* _STATED PROBLEM_:
Both end lines count: copy exactly from the line that contains "Reconstruct this image" to the line that contains "S = bpy.context.scene; COL = S.collection", and only those lines.

* _MATERIAL PROVIDED_:
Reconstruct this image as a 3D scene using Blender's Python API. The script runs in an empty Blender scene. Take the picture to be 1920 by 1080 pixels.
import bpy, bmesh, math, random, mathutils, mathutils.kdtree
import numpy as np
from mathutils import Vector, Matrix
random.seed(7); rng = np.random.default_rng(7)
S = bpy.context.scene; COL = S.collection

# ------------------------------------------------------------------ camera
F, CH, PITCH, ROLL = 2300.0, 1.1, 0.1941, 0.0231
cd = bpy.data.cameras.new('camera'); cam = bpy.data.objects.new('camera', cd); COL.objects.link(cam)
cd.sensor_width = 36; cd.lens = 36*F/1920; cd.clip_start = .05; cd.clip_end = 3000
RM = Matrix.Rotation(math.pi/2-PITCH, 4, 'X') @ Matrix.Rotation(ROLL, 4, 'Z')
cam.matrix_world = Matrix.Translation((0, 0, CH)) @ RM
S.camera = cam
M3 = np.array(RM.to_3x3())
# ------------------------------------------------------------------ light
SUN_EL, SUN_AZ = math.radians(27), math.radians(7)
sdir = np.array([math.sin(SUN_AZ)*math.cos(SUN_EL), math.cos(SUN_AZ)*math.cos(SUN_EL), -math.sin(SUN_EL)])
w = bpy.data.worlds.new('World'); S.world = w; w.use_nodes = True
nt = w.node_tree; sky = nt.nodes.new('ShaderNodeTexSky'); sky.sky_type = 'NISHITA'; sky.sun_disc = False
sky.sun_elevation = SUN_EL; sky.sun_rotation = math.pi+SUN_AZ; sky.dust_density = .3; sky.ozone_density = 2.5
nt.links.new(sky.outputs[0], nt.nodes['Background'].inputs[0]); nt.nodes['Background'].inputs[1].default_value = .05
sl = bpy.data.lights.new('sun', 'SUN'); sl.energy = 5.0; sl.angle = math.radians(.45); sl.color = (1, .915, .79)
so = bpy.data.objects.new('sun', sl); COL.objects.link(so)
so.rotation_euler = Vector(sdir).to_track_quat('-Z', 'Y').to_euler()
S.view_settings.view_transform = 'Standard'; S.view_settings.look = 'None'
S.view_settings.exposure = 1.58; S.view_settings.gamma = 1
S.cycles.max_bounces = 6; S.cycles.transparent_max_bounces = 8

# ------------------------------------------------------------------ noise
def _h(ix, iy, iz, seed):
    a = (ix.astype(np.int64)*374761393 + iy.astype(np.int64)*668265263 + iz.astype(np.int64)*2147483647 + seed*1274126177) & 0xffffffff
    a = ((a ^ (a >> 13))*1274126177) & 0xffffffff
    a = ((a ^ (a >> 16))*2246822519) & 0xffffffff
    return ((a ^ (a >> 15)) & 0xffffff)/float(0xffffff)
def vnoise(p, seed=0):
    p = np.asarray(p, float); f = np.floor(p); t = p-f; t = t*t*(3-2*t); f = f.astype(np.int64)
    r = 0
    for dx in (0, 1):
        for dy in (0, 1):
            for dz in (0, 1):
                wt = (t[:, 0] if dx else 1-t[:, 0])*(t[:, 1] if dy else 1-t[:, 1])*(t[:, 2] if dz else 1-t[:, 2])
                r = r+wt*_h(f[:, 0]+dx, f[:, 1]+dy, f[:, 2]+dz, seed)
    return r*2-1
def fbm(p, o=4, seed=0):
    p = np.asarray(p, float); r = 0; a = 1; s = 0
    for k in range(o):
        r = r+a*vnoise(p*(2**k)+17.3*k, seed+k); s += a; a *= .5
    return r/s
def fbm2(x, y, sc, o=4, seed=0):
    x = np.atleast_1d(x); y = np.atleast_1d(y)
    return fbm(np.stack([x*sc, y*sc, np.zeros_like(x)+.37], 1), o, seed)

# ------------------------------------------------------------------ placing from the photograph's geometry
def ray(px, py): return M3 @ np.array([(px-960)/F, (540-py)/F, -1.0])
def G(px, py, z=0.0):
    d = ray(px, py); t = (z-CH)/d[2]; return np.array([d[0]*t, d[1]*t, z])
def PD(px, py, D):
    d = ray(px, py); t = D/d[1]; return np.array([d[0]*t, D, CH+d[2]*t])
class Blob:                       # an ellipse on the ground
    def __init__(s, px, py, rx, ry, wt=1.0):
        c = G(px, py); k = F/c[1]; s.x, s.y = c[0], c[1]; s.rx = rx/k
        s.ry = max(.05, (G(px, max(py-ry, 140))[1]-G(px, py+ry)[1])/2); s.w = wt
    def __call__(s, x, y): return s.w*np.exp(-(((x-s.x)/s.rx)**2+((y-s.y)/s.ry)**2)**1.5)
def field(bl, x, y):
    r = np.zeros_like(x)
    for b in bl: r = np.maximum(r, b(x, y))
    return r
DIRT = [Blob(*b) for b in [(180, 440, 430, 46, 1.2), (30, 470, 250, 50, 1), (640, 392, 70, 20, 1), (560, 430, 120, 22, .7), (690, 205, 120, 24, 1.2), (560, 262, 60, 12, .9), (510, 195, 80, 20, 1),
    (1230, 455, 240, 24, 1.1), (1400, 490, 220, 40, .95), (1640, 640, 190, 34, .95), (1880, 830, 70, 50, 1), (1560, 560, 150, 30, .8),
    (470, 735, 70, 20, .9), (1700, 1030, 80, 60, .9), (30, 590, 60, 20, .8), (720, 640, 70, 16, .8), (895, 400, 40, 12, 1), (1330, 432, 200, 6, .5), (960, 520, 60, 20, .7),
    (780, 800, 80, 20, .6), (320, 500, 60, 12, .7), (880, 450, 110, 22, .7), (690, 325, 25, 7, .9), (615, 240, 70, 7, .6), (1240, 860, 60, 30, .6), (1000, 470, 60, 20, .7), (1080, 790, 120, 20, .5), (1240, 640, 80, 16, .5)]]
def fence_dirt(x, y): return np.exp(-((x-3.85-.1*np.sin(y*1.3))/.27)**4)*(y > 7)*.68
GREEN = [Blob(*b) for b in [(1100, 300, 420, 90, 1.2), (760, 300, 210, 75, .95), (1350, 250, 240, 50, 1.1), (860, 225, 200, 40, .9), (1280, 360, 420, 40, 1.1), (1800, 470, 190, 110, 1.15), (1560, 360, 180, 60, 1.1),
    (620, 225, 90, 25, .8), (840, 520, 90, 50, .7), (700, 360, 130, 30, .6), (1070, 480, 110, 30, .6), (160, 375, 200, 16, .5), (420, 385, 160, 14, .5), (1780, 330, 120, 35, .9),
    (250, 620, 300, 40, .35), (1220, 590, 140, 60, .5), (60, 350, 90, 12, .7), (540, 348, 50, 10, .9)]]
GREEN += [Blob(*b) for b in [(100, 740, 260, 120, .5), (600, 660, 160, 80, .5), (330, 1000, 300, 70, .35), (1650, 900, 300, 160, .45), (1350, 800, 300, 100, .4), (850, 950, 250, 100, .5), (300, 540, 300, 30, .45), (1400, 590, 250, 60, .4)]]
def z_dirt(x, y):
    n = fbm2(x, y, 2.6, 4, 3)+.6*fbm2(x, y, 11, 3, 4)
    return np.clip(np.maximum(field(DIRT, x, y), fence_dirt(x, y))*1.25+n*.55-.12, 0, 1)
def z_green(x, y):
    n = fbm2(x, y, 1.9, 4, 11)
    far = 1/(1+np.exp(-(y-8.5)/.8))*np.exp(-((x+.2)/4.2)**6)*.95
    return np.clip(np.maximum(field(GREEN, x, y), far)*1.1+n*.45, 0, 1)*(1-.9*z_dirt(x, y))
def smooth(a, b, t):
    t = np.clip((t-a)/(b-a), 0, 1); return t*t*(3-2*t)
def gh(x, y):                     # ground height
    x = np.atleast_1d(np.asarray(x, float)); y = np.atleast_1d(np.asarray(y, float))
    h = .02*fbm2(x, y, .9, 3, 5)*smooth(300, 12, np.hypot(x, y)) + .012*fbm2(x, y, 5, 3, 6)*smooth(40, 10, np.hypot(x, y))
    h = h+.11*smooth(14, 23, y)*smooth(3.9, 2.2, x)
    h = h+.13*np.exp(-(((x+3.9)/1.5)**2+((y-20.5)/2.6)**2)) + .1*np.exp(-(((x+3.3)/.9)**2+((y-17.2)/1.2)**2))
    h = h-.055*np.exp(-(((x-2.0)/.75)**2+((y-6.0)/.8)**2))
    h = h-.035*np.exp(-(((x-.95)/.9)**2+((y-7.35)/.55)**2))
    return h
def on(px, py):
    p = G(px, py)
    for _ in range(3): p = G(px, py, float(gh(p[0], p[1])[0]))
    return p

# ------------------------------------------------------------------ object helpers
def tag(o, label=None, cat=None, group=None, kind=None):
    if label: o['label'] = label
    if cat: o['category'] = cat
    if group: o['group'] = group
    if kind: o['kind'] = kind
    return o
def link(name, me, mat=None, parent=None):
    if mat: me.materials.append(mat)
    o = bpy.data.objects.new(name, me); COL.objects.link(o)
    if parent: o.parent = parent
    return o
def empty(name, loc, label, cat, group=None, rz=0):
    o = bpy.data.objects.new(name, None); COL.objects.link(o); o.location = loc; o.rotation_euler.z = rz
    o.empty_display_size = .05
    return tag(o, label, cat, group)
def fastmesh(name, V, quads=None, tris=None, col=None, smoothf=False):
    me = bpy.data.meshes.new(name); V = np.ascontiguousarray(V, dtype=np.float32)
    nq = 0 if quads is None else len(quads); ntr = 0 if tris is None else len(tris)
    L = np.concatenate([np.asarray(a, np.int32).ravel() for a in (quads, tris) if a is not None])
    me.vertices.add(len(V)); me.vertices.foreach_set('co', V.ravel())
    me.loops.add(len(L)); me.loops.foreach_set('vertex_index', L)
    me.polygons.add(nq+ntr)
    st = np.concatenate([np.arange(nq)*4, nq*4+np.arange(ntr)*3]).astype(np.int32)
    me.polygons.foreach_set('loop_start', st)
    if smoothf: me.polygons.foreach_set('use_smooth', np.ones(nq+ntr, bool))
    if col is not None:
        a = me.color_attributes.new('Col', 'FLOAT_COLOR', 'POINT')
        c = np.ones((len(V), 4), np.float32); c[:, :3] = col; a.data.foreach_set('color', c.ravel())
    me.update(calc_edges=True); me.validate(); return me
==
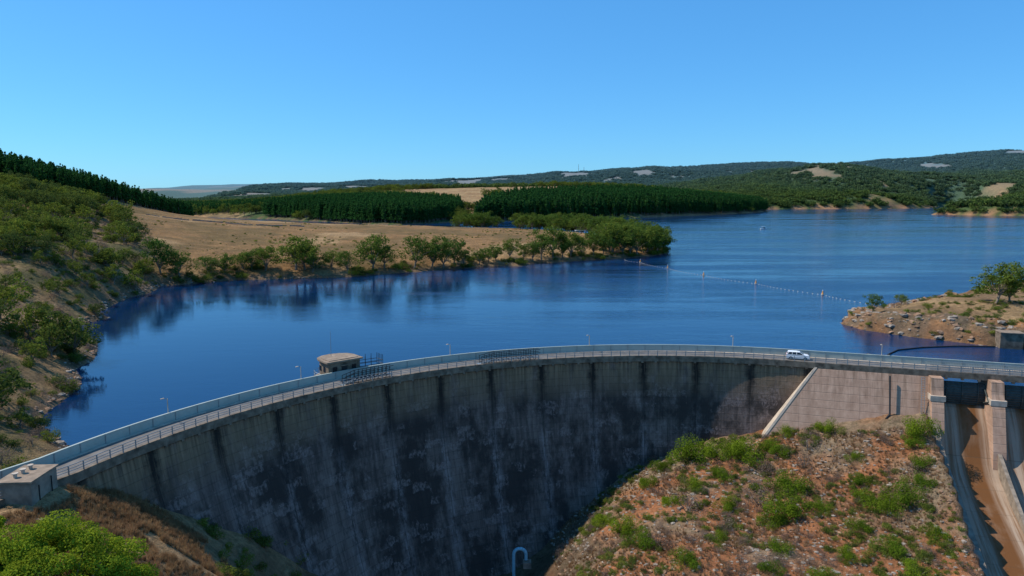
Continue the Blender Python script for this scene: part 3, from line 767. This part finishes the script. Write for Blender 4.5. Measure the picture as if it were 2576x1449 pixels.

* _RESPONSE_:
Reconstruct this image as a 3D scene using Blender's Python API. The script runs in an empty Blender scene. Take the picture to be 1920 by 1080 pixels.
import bpy, bmesh, math, random, mathutils, mathutils.kdtree
import numpy as np
from mathutils import Vector, Matrix
random.seed(7); rng = np.random.default_rng(7)
S = bpy.context.scene; COL = S.collection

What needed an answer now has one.